The Community Grants Program was established to provide financial assistance to parent support groups who seek to develop and improve the educational experience of St Peters students. The Program allows for total annual grants of $75,000, split into two rounds of funding with $37,500 on offer in each round.

Two such grants have provided St Peters students with innovative Science, Technology and Arts (STEAM) educational experiences that extend beyond the classroom.

The Visual Arts Department received a P&F grant to fund a two-day event that enabled students to combine Science and Art studies with a Melbourne- based company called the Scale Free Network (SFN), a group of scientists and artists who support STEAM by bringing Science and Art together.

“I believe it is a positive step that the P&F have been willing to fund this type of project,” Julie Seidel, Curriculum Leader of Arts at St Peters Indooroopilly, remarked.

The grant for the SFN program provided students and staff from Science and Visual Art with a unique opportunity to bring both subject areas out of the classroom into a more public space.

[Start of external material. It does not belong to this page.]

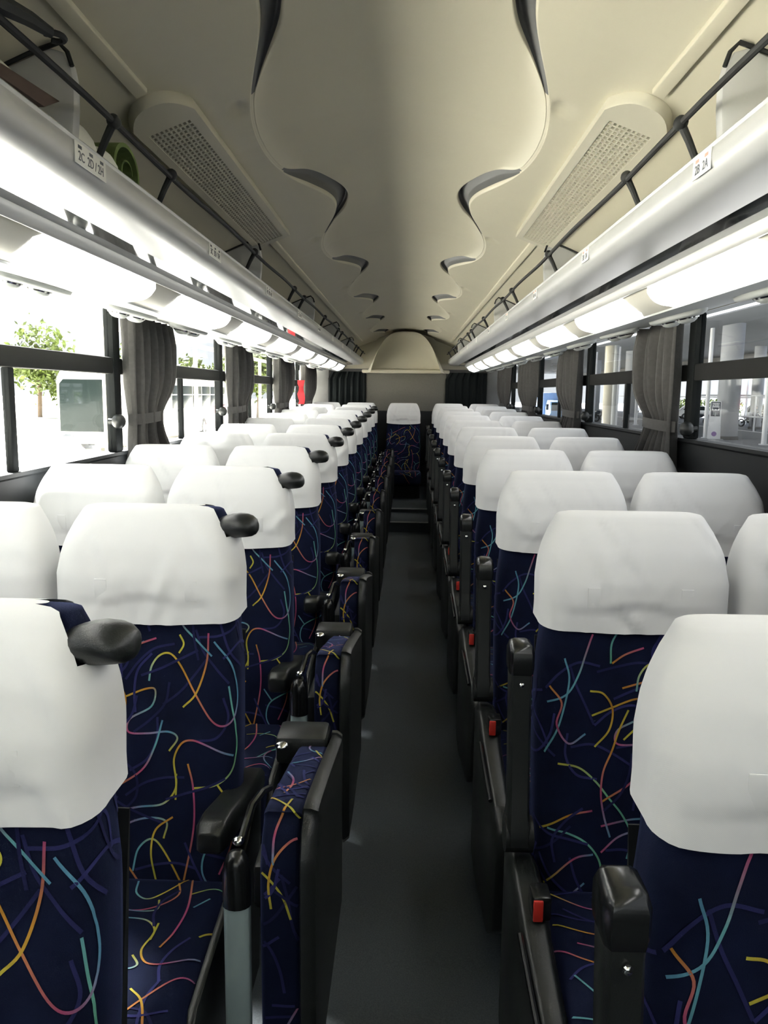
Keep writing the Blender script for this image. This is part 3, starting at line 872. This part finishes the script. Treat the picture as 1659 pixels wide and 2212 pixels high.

Through the Scale Free Network, students created drawing studies of water and other microorganisms using micrographs and video filmed through the microscope to produce unique works that were presented at VAPAr, the College’s Visual Art and Performance Review.

Julie hopes the program will pave the way for similar initiatives in the future. 

“There is considerable enthusiasm for developing STEAM projects at the College and this model can be enhanced and developed,” Julie said.

“The financial support, resources and facilities that this program provided will continue to benefit the students and art staff well after the event,” she explained. 

The Robotics Club also applied for and secured a P&F Community grant to purchase additional robotics equipment for student use.

Simon Canfield, from St Peters Exceptional Learners Department, heads up Robotics as an extra-curricular activity for 150 students in Years 5-12.

The rising popularity of robotics has placed an increasing demand on St Peters to provide new equipment.

“The grant allowed us to purchase up-to-date equipment for all of our students from Years 5-12,” Simon explained.

“Anything to do with technology means constant improvement and change. This grant has meant that we can modernise our equipment, purchase new playing fields and upgrade our storage,” Simon said.

Simon explained the Robotics group caters to all levels of interest and abilities and there is an increasing interest amongst Year 7 students who undertake a subject in Digital Technology as they learn how to program a robot to complete a series of challenges.

“Some students are brand new and have never built a robot, some are competing in international competitions and getting top five places,” Simon said.

“With a growing interest in robotics at St Peters, improved by outstanding results at a national and international level, we are able to provide further challenges for our students,” he said.